La récolte des céréales demande d’améliorer les faucilles et leur conservation pousse à la sophistication des greniers collectifs qui, dès le Néolithique, permettent de se prémunir contre les souris et d’aérer correctement le grain ! La collecte du lait, aliment paradigmatique de la domestication, donne lieu à l’invention d’outils comme la faisselle pour faire du fromage et pousse les humains à perfectionner leurs savoir-faire comme la cuisson et la fermentation. Une fois les ruminants venus se servir dans les champs, leur interaction avec les collectifs humains donne lieu, parce qu’ils commencent à travailler ensemble, à l’invention de joug, de harnais, de timon, d’araire ou encore de charrue. Pendant le second Néolithique, marqué par l’invention de la métallurgie et l’urbanisation, on met au point le traineau et la roue. Pour diriger les chevaux, on invente le mors, puis la selle, les étriers et les fers. L’acclimatation des plantes dans des milieux secs stimule l’imagination : elle donne lieu à l’invention de systèmes d’irrigation complexes.
La cohabitation avec les plantes et animaux domestiques fut pour les collectifs humains et leur histoire, une situation nouvelle. Cette nouveauté a motivé les humains à adapter leurs outils et à diversifier leurs activités. Récolter et conserver des aliments, travailler avec les animaux, acclimater des environnements d’abord inhospitaliers à cette nouvelle organisation sociale : voilà l’humain qui s’adapte avec de nouvelles techniques et savoir-faire... L’évolution humaine telle que nous la connaissons, comme accumulation de progrès techniques hérités de génération en génération, semble prendre racine dans nos interactions initiales avec les animaux domestiques.

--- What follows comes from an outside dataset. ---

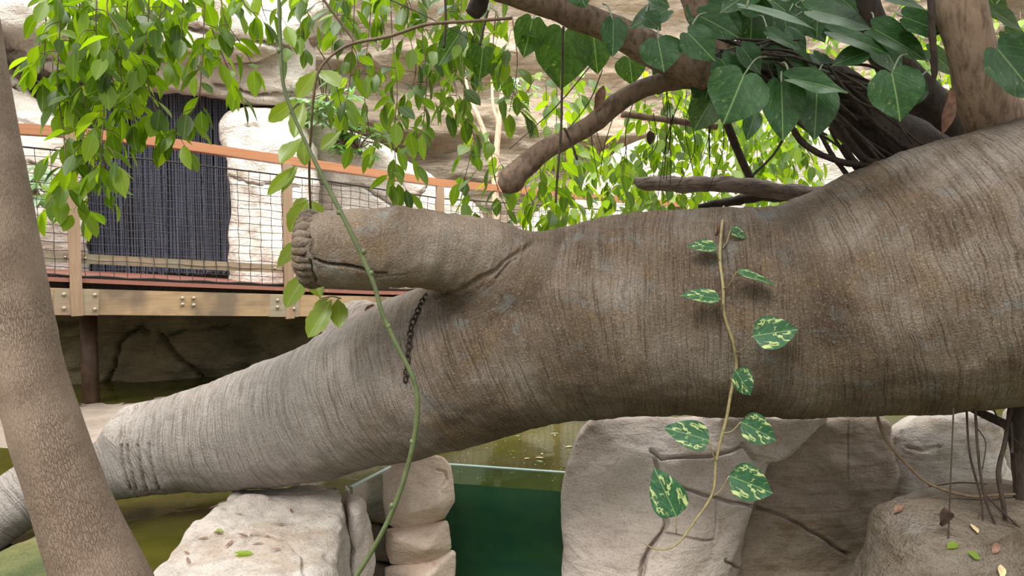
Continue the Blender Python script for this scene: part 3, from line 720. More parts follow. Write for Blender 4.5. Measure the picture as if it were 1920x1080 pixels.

Naissance des divinités et hiérarchisation du monde
Finalement, le Néolithique ne raconte pas tout à fait l’histoire de l’émancipation des humains de la nature. Au contraire, c’est un tout nouveau monde naturel de relations réciproques qui se met en place, dans lequel cohabitent humains, plantes et animaux. Pourtant, n’avons-nous pas encore cette intuition que nous sommes, parmi les bêtes, les chefs du village ? Ce sentiment de supériorité, l’auteur en piste l’origine possible jusqu’à la naissance des divinités dans le Néolithique proche-oriental. Aurait lieu, avec les dieux, une verticalisation et une hiérarchisation du monde. Serait-ce un mode de pensée propre des sociétés agro-pastorales, que d’avoir inventé une hiérarchie naturelle entre humains et non-humains ? Peut-être, dans le but inconscient de justifier l’exploitation des animaux ? Quoi que nous pensions de ces hypothèses, présentées avec une pédagogie minutieuse et sans dogmatisme, elles stimulent notre questionnement sur le monde.
En conclusion, l’ouvrage ne se limite pas à présenter des faits archéozoologiques, mais problématise tout un univers de réflexions technologiques, politiques et anthropologiques, sur le rapport au monde d’humains qui, comme nous tous, n’ont connu que le monde domestique. Ce petit livre offre ici une excellente introduction pour quiconque est intéressé par ces questions, accessible même pour les plus jeunes, qu’agrémentent les dessins, qui invitent au rêve, de Mélodie Baschet.